[TASK TO COMPLETE]
Transcribe the material exactly. Images do not belong in the copy.

━━ DATA LINES ━━

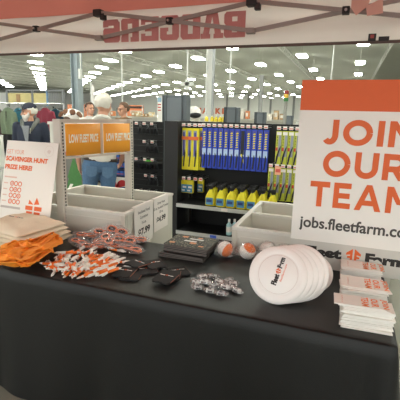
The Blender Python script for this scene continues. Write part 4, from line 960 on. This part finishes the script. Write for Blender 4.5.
# ------------------------------------------------------------------ tote bags, left end
m_can = mat('natural_canvas', (232, 216, 190), .9, var=.07, scale=120, bump=.15); m_str = mat('orange_strap', (255, 150, 36), .8, var=.12, scale=80, bump=.2)
def tote(lab, c, rz, z, w, d, seed, logo_=False):
    t = thing('tote_bag', lab, 'tote bag', (c[0], c[1], z), (0, 0, rz), 'canvas tote bags')
    b = BM(); N, M_ = 26, 18; lay = []
    for s_ in (0, 1):
        g = []
        for i in range(N+1):
            row = []
            for j in range(M_+1):
                u, v = i/N-.5, j/M_-.5; e = min(1, 6*min(.5-abs(u), .5-abs(v)))
                wob = .024*noise.noise(V((u*3+seed, v*3, seed)))+.006*noise.noise(V((u*11, v*11+seed, 2)))
                x = u*w*(1+.05*noise.noise(V((v*5, seed, 0)))); y = v*d*(1+.06*noise.noise(V((u*5, seed, 1))))
                row.append(b.verts.new((x, y, (s_*.030*e**.5)+(wob*e+.006 if s_ else .0)+.002)))
            g.append(row)
        lay.append(g)
    for s_, g in enumerate(lay):
        for i in range(N):
            for j in range(M_):
                f = (g[i][j], g[i+1][j], g[i+1][j+1], g[i][j+1]); b.faces.new(f if s_ else f[::-1])
    A, B = lay
    for i in range(N): b.faces.new((A[i][0], A[i+1][0], B[i+1][0], B[i][0])); b.faces.new((A[i+1][M_], A[i][M_], B[i][M_], B[i+1][M_]))
    for j in range(M_): b.faces.new((A[0][j+1], A[0][j], B[0][j], B[0][j+1])); b.faces.new((A[N][j], A[N][j+1], B[N][j+1], B[N][j]))
    obj('body', b, m_can, t, True)
    if logo_:
        logo(t, (-.015, -.03, .058), V((1, .12, 0)), V((-.12, 1, 0)), .016, .13, m_ink, d=.002)
    return t
for k in range(4):
    tote(('cream canvas tote bag with a small dark print, topmost of the tote pile', 'cream canvas tote bag, second from the top of the pile', 'cream canvas tote bag, third from the top of the pile', 'cream canvas tote bag at the bottom of the pile')[k], (-1.965+.012*k, 1.975+.006*k), R_(-10+3*k), T+.100-.0325*k, .43, .37, k*3.7, k == 0)
def strap(lab, pts, wd=.028, parent=None):
    # a flat webbing strap along a path
    pts = [V(p) for p in pts]; fine = []
    for i in range(len(pts)-1):
        p0, p1, p2, p3 = pts[max(i-1, 0)], pts[i], pts[i+1], pts[min(i+2, len(pts)-1)]
        for q in range(8):
            t_ = q/8; fine.append(.5*((2*p1)+(p2-p0)*t_+(2*p0-5*p1+4*p2-p3)*t_**2+(3*p1-p0-3*p2+p3)*t_**3))
    fine.append(pts[-1]); b = BM(); prev = None; ph = random.uniform(0, 6)
    for i, p in enumerate(fine):
        tg = (fine[min(i+1, len(fine)-1)]-fine[max(i-1, 0)]).normalized(); s_ = tg.cross(Z)
        if s_.length < .1: s_ = tg.cross(X)
        s_.normalize(); a = .75*math.sin(i*.14+ph); s_ = (s_*math.cos(a)+tg.cross(s_)*math.sin(a)); nn = tg.cross(s_)*.0016
        p = V((p.x, p.y, max(p.z, T+.004+abs(s_.z)*wd/2)))
        cur = [b.verts.new(p+s_*wd/2+nn), b.verts.new(p-s_*wd/2+nn), b.verts.new(p-s_*wd/2-nn), b.verts.new(p+s_*wd/2-nn)]
        if prev:
            for k in range(4): b.faces.new((prev[k], prev[(k+1) % 4], cur[(k+1) % 4], cur[k]))
        else: b.faces.new(cur[::-1])
        prev = cur
    b.faces.new(prev); bmesh.ops.recalc_face_normals(b, faces=b.faces); return b
rs = random.Random(3)
root_s = thing('strap_bundle', 'heap of orange webbing straps in front of the cream tote bags', 'straps', (-1.78, 1.75, T))
SO = Matrix.Translation((1.78, -1.75, -T))
def sp_(px, py, z): p = at(px, py, T+z); return p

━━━

[SOLUTION FOR THIS TASK]
The Blender Python script for this scene continues. Write part 4, from line 960 on. This part finishes the script. Write for Blender 4.5.
# ------------------------------------------------------------------ tote bags, left end
m_can = mat('natural_canvas', (232, 216, 190), .9, var=.07, scale=120, bump=.15); m_str = mat('orange_strap', (255, 150, 36), .8, var=.12, scale=80, bump=.2)
def tote(lab, c, rz, z, w, d, seed, logo_=False):
    t = thing('tote_bag', lab, 'tote bag', (c[0], c[1], z), (0, 0, rz), 'canvas tote bags')
    b = BM(); N, M_ = 26, 18; lay = []
    for s_ in (0, 1):
        g = []
        for i in range(N+1):
            row = []
            for j in range(M_+1):
                u, v = i/N-.5, j/M_-.5; e = min(1, 6*min(.5-abs(u), .5-abs(v)))
                wob = .024*noise.noise(V((u*3+seed, v*3, seed)))+.006*noise.noise(V((u*11, v*11+seed, 2)))
                x = u*w*(1+.05*noise.noise(V((v*5, seed, 0)))); y = v*d*(1+.06*noise.noise(V((u*5, seed, 1))))
                row.append(b.verts.new((x, y, (s_*.030*e**.5)+(wob*e+.006 if s_ else .0)+.002)))
            g.append(row)
        lay.append(g)
    for s_, g in enumerate(lay):
        for i in range(N):
            for j in range(M_):
                f = (g[i][j], g[i+1][j], g[i+1][j+1], g[i][j+1]); b.faces.new(f if s_ else f[::-1])
    A, B = lay
    for i in range(N): b.faces.new((A[i][0], A[i+1][0], B[i+1][0], B[i][0])); b.faces.new((A[i+1][M_], A[i][M_], B[i][M_], B[i+1][M_]))
    for j in range(M_): b.faces.new((A[0][j+1], A[0][j], B[0][j], B[0][j+1])); b.faces.new((A[N][j], A[N][j+1], B[N][j+1], B[N][j]))
    obj('body', b, m_can, t, True)
    if logo_:
        logo(t, (-.015, -.03, .058), V((1, .12, 0)), V((-.12, 1, 0)), .016, .13, m_ink, d=.002)
    return t
for k in range(4):
    tote(('cream canvas tote bag with a small dark print, topmost of the tote pile', 'cream canvas tote bag, second from the top of the pile', 'cream canvas tote bag, third from the top of the pile', 'cream canvas tote bag at the bottom of the pile')[k], (-1.965+.012*k, 1.975+.006*k), R_(-10+3*k), T+.100-.0325*k, .43, .37, k*3.7, k == 0)
def strap(lab, pts, wd=.028, parent=None):
    # a flat webbing strap along a path
    pts = [V(p) for p in pts]; fine = []
    for i in range(len(pts)-1):
        p0, p1, p2, p3 = pts[max(i-1, 0)], pts[i], pts[i+1], pts[min(i+2, len(pts)-1)]
        for q in range(8):
            t_ = q/8; fine.append(.5*((2*p1)+(p2-p0)*t_+(2*p0-5*p1+4*p2-p3)*t_**2+(3*p1-p0-3*p2+p3)*t_**3))
    fine.append(pts[-1]); b = BM(); prev = None; ph = random.uniform(0, 6)
    for i, p in enumerate(fine):
        tg = (fine[min(i+1, len(fine)-1)]-fine[max(i-1, 0)]).normalized(); s_ = tg.cross(Z)
        if s_.length < .1: s_ = tg.cross(X)
        s_.normalize(); a = .75*math.sin(i*.14+ph); s_ = (s_*math.cos(a)+tg.cross(s_)*math.sin(a)); nn = tg.cross(s_)*.0016
        p = V((p.x, p.y, max(p.z, T+.004+abs(s_.z)*wd/2)))
        cur = [b.verts.new(p+s_*wd/2+nn), b.verts.new(p-s_*wd/2+nn), b.verts.new(p-s_*wd/2-nn), b.verts.new(p+s_*wd/2-nn)]
        if prev:
            for k in range(4): b.faces.new((prev[k], prev[(k+1) % 4], cur[(k+1) % 4], cur[k]))
        else: b.faces.new(cur[::-1])
        prev = cur
    b.faces.new(prev); bmesh.ops.recalc_face_normals(b, faces=b.faces); return b
rs = random.Random(3)
root_s = thing('strap_bundle', 'heap of orange webbing straps in front of the cream tote bags', 'straps', (-1.78, 1.75, T))
SO = Matrix.Translation((1.78, -1.75, -T))
def sp_(px, py, z): p = at(px, py, T+z); return p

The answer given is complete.